Instructions for the task: In the data, extract each line that holds the string "part".

═══ Extracted material ═══

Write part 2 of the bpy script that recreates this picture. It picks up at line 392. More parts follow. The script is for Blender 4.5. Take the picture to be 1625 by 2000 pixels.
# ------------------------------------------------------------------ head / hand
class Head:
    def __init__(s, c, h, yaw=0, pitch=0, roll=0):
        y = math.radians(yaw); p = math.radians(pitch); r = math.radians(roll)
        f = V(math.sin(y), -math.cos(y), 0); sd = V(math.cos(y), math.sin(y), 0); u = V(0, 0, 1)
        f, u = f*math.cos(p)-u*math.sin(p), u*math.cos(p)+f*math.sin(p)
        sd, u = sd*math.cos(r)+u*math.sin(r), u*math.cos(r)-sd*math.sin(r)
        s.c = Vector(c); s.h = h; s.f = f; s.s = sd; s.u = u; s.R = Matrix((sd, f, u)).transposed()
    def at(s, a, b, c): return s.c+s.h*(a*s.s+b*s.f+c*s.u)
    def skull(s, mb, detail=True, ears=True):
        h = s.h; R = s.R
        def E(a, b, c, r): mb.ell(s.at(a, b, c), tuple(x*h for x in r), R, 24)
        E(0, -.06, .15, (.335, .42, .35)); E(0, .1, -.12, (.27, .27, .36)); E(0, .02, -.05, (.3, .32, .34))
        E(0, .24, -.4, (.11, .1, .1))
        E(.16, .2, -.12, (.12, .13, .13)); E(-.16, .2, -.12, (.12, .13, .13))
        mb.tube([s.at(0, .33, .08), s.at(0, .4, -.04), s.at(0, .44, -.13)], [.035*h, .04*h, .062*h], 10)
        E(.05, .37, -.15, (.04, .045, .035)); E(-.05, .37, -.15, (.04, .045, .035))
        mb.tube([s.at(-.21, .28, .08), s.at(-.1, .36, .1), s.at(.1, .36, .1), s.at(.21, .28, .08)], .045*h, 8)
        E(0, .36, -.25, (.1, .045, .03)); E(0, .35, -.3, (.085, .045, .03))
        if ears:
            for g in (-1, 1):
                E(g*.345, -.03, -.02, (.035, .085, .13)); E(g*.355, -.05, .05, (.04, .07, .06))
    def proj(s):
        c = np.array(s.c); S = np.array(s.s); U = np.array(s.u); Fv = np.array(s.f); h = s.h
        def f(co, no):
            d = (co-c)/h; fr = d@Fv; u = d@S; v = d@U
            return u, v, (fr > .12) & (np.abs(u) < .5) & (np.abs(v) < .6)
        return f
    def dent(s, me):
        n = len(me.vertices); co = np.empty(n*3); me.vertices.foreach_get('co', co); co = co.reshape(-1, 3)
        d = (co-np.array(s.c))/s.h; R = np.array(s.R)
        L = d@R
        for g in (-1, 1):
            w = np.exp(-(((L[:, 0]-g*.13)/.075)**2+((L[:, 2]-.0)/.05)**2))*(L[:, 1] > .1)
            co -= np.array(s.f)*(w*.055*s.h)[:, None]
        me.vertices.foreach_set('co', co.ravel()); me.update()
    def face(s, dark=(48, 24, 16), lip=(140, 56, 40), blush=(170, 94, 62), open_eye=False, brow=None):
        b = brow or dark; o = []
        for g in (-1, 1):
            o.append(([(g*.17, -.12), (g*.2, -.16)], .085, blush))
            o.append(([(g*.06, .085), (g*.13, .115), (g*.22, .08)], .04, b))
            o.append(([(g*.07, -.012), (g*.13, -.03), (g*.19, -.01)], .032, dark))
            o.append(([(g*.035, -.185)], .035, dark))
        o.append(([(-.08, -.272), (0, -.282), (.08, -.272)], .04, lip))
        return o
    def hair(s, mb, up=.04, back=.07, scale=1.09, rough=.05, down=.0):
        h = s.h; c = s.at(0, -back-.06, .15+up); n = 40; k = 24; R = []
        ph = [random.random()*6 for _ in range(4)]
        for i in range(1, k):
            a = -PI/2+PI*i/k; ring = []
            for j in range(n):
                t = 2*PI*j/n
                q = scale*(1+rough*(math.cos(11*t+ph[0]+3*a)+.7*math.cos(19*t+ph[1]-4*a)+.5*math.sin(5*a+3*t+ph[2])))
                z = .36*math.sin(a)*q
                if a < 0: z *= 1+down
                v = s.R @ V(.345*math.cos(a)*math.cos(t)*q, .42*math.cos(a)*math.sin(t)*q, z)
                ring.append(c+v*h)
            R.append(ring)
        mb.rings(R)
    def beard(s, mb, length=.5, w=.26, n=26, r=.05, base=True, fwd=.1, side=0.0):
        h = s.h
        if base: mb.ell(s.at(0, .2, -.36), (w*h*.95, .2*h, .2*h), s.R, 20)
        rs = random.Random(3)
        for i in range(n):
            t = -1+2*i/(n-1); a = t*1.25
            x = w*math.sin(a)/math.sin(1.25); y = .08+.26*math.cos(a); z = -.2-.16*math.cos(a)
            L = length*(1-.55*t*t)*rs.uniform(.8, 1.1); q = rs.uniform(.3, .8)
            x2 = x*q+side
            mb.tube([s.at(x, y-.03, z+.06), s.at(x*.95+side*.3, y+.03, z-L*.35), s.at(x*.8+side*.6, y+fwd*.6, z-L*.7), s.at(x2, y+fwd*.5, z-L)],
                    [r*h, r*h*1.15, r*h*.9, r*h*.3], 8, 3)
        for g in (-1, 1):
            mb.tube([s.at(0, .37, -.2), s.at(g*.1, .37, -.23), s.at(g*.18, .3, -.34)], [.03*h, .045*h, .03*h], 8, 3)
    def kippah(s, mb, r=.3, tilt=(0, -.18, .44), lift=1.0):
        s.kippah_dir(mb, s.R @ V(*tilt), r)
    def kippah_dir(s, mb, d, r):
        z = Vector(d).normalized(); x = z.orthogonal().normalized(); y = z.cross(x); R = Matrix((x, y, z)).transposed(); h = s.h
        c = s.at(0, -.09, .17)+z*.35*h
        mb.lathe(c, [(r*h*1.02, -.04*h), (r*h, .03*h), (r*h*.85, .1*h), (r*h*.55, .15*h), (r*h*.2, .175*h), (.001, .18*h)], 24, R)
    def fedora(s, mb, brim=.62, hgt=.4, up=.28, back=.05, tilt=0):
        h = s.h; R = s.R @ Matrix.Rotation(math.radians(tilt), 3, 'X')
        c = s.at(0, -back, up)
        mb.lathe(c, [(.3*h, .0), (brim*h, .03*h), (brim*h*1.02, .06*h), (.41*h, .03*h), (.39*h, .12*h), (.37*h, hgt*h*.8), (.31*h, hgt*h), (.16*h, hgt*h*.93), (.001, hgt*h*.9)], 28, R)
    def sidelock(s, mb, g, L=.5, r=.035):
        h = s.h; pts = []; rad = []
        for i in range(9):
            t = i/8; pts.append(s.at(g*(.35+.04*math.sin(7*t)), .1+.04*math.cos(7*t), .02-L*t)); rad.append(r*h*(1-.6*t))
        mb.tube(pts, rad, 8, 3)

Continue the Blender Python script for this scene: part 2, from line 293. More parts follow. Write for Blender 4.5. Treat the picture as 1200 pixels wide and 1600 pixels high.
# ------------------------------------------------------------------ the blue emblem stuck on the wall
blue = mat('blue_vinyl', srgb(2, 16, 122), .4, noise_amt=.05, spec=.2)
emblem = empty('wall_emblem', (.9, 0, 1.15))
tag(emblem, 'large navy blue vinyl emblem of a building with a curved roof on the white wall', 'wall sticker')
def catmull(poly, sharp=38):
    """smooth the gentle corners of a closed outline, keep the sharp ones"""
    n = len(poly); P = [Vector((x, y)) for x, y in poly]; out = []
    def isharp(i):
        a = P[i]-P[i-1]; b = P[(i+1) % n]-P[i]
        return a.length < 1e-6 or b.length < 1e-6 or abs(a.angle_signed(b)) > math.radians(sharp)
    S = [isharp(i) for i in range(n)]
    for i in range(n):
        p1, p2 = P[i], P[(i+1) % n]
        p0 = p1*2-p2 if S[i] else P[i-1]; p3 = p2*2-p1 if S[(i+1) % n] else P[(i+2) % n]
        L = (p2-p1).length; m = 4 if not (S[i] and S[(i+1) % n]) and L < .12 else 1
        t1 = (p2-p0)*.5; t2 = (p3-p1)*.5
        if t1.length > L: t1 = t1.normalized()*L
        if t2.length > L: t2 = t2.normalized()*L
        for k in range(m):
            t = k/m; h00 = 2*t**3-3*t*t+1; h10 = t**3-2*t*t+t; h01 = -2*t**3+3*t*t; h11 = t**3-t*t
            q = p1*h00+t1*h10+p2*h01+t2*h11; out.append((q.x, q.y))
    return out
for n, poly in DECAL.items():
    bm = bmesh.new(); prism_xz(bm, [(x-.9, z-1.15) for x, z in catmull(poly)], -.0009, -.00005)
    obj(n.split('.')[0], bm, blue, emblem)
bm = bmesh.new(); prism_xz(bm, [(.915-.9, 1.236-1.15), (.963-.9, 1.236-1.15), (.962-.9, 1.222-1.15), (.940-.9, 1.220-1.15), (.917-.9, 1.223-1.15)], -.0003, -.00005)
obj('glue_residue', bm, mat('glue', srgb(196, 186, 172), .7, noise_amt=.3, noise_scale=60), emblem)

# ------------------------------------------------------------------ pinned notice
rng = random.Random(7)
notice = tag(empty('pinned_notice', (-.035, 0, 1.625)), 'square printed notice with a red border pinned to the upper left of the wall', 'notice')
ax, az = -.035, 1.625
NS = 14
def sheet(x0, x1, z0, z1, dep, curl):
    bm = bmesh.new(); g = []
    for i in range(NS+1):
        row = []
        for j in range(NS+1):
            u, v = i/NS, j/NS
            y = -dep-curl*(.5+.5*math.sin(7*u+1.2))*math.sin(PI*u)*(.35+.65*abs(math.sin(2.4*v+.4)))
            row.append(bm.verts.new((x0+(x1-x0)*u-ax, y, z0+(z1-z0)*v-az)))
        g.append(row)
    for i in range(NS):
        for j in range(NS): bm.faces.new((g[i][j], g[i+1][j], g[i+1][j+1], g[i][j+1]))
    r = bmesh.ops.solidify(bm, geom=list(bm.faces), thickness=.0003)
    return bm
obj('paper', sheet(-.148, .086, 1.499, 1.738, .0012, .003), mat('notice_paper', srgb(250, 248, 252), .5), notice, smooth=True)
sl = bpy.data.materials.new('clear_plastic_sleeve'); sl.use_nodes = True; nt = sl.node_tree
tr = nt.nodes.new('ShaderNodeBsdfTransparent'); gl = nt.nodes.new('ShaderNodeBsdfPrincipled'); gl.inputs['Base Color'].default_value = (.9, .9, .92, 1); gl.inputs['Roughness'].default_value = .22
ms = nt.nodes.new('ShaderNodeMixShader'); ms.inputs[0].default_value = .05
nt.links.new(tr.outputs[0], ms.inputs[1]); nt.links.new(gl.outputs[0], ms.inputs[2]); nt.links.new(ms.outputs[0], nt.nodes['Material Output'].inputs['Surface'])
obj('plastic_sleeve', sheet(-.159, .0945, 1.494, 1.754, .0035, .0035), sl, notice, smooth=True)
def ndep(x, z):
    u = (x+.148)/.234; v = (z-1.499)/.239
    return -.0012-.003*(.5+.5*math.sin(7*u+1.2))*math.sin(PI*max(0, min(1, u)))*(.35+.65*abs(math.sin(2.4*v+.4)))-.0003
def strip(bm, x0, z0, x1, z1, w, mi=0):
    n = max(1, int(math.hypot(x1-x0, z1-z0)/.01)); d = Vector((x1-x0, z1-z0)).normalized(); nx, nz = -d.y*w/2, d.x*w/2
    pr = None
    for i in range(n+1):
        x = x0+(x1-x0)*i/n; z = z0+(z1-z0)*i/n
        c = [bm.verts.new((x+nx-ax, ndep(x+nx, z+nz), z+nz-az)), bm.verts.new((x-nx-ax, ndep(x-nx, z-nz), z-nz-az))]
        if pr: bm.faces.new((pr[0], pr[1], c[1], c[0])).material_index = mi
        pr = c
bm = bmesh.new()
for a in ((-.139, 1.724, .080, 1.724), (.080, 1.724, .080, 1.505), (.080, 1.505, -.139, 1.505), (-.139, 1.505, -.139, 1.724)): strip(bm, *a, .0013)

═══

Written response:
Write part 2 of the bpy script that recreates this picture. It picks up at line 392. More parts follow. The script is for Blender 4.5. Take the picture to be 1625 by 2000 pixels.
Continue the Blender Python script for this scene: part 2, from line 293. More parts follow. Write for Blender 4.5. Treat the picture as 1200 pixels wide and 1600 pixels high.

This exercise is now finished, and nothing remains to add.